1982]; в библиографии, приведенной в этой книге, дан список публикаций Рашевского и
Розена, посвященных попытке математического осмысления теоретической биологии. Их
подход, насколько мы можем судить, все же оказался отторгнутым биологической мыслью.
Во всяком случае эти имена не упоминаются в книге Мейера [Мауег, 1982], нацеленной на
всестороннее освещение развития биологической мысли. Не обнаружили мы ссылок на эти
имена и в достаточно математизированном четырехтомнике под редакцией Уоддингтона
[Waddington, 1968, 1969, 1970, 1972]. И все же мы должны высоко оценить мысль
Рашевского о том, что именно геометризация физики^96 открывает перспективу
геометризации биологии [Rashevsky, 1956].
Геометризация — это всегда сведение представлений о Мире к геометрической
локализации. История развития физики в какой-то степени есть история изменений
представлений о локализации. В классической механике речь шла о Декартовой
пространственной локализации точки, движущейся во времени. Введение в физику поля
породило представление о непрерывной размазанности в пространстве некоего физического
показателя. В микромире локализация перестает быть жестко фиксированной (принцип
неопределенности Гейзенберга, уравнение Шрёдингера). В современной физике есть
тенденция углубить представление о локализации через введение в рассмотрение топосов —
пространств с флуктуирующей топологией: вариабельной становится сама окрестность
точки. В нашей постановке задачи мы обращаемся к вероятностному пространству, и это
радикальным образом меняет само представление о локализации. Морфофизиологическое
поле содержит все – но этому всему в различных его участках придаются различные меры,
связанные между собой условиями нормировки. Быть локализованным в вероятностном
смысле – значит иметь меру локализации. Речь идет не о фиксировании локализации через
бинарное отношение да – нет , а о проявленности через меру всего, что есть исконное –
вневременное. Все существует в соизмеримой проявленности сущего. Отсюда и та гибкость
в описании эволюционного процесса, которую мы пытаемся продемонстрировать.

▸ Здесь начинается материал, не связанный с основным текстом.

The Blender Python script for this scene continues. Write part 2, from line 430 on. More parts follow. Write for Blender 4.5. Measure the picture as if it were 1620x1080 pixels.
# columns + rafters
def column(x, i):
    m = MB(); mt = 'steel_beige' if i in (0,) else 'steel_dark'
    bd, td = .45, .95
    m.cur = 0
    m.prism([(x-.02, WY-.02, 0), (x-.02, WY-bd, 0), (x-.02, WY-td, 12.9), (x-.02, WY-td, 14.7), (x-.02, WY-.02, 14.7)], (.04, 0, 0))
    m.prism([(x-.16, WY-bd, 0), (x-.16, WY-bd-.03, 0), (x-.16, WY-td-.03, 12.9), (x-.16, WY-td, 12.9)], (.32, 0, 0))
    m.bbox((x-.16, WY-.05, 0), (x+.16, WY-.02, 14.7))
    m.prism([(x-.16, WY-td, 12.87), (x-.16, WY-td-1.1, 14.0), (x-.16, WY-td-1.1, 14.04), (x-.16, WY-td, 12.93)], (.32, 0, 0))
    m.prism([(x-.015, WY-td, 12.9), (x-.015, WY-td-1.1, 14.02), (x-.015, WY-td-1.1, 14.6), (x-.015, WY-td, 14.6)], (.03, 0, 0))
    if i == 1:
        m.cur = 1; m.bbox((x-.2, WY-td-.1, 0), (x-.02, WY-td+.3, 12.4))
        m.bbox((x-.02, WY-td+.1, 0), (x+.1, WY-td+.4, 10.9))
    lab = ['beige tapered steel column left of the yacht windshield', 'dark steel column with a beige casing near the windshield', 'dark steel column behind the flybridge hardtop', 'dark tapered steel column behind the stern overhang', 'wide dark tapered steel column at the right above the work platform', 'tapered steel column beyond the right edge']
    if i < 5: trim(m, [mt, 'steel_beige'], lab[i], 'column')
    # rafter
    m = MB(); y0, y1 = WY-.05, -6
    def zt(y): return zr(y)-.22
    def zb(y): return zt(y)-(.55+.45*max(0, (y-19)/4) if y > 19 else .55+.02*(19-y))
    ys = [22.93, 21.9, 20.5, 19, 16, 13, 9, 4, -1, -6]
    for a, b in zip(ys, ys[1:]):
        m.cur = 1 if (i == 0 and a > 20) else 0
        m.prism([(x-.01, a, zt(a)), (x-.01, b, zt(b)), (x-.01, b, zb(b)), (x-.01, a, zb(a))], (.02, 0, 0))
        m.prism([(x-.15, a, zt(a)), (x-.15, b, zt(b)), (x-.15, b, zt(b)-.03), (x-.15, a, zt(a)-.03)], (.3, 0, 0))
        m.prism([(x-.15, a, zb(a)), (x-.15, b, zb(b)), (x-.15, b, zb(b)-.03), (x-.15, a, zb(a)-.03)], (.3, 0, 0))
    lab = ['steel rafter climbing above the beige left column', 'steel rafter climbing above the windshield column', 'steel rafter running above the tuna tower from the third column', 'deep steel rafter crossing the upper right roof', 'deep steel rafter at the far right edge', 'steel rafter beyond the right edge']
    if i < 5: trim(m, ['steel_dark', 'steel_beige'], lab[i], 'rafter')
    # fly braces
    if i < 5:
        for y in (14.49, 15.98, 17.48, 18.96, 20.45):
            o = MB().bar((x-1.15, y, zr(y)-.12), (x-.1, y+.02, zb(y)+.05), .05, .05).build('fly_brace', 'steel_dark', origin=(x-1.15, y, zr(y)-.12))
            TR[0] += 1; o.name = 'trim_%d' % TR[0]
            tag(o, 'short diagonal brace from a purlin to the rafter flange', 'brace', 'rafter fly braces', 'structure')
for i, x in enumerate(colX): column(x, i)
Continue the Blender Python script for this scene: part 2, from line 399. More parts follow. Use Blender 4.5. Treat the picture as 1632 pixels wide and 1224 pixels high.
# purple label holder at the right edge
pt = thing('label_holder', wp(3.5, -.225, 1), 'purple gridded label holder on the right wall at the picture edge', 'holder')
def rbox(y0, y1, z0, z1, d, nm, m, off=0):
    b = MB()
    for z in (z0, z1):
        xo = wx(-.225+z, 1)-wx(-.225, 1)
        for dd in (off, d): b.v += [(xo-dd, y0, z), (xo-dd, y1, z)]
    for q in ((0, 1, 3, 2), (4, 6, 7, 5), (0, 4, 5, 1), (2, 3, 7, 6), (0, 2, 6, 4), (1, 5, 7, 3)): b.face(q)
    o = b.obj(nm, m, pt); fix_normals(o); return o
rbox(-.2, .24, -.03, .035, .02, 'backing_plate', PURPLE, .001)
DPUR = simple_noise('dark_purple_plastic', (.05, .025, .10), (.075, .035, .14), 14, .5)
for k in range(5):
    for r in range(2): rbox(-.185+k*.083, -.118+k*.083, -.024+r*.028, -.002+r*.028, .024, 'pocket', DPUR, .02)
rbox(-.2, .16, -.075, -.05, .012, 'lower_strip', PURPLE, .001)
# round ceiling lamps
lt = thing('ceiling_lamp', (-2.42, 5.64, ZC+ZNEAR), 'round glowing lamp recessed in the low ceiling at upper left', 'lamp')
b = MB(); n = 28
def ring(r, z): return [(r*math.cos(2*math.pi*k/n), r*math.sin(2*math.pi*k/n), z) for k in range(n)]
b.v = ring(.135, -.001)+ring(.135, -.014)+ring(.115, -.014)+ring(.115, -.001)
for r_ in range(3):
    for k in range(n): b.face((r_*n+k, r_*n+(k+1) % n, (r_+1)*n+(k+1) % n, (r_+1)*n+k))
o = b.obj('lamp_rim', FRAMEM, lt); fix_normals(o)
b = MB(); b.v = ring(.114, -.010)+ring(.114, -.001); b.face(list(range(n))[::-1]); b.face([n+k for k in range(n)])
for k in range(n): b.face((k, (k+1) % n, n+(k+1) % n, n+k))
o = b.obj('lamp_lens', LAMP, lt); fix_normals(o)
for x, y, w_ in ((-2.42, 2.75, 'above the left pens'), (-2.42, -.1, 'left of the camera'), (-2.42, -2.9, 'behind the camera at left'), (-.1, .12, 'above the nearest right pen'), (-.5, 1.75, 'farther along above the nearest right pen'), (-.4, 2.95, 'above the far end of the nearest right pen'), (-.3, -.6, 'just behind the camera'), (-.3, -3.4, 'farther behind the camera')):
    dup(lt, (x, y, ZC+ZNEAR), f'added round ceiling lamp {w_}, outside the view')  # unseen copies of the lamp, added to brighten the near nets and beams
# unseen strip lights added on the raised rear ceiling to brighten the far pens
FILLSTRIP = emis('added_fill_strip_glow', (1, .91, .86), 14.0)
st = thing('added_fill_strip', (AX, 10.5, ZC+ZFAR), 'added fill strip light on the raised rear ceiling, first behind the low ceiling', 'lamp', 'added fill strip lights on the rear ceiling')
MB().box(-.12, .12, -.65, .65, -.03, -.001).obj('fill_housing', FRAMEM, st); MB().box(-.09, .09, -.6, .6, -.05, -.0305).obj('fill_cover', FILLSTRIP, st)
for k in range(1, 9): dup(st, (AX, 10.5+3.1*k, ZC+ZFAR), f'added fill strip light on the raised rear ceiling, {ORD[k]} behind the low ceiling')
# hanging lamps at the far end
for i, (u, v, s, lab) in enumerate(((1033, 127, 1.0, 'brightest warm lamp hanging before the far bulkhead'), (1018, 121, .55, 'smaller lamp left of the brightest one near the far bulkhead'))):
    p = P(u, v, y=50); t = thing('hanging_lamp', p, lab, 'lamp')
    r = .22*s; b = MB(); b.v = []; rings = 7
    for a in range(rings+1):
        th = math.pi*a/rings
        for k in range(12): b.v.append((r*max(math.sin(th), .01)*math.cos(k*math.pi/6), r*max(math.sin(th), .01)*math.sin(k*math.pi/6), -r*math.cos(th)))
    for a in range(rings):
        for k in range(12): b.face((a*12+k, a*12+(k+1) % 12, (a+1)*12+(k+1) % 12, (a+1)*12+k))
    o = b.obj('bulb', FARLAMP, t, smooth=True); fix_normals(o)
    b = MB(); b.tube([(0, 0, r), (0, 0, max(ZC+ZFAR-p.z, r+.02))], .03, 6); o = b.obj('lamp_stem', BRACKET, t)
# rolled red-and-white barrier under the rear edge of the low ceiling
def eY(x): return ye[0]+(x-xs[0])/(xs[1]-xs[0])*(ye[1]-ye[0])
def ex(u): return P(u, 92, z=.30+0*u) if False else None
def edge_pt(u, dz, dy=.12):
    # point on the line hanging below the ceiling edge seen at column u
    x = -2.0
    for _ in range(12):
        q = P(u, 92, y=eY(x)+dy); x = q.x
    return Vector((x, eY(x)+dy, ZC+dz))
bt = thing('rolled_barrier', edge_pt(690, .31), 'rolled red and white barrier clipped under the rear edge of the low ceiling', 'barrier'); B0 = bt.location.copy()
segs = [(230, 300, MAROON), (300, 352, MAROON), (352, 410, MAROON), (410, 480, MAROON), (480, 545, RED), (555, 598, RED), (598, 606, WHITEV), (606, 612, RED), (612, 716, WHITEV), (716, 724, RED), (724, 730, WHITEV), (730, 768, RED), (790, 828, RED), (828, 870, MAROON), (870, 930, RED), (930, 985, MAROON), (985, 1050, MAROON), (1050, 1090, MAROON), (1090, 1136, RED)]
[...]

Гибкость здесь как раз и порождается той легкостью варьирования мерой, которая
допускается представлением о вероятностном пространстве. Именно в силу этой гибкости в
нашем подходе снимаются все те неприятности, связанные с жесткой локализацией в
геометризации Рашевского, на которые обратил внимание Акчурин.
6. Собственное время как мера изменчивости
Моделирование экосистем в условиях сильного антропогенного воздействия научило
многому: квазиэволюционные процессы теперь происходят на глазах исследователей. Стало
очевидным, что состояние экосистемы может изменяться скачкообразно. Биологическое
пространственно-временное многообразие предстает перед нами как недифференцируемое
или, по крайней мере, локально недифференцируемое, отсюда и неуместность
моделирования с помощью дифференциальных уравнений. Эти представления
перекликаются с палеонтологическими наблюдениями. Вот что по этому поводу пишет С.В.
Мейен [1981]:
...изучая прошлое Земли, мы оказываемся практически без часов (с. 150).
О геологическом времени, говорит он далее, можно судить только по изменчивости
изучаемых объектов, но при этом
...наблюдатель отмечает, что изменчивость объектов различна, так как
различны процессы, происходящие с объектами. В соответствии с классами
объектов можно выделить классы процессов и тем самым классы времен (с. 151).
96 В последующих работах Рашевский снимает резкое противопоставление в осмыслении задач физики, с
одной стороны, и с другой стороны – задач биологии и социологии [Rashevsky, 1967].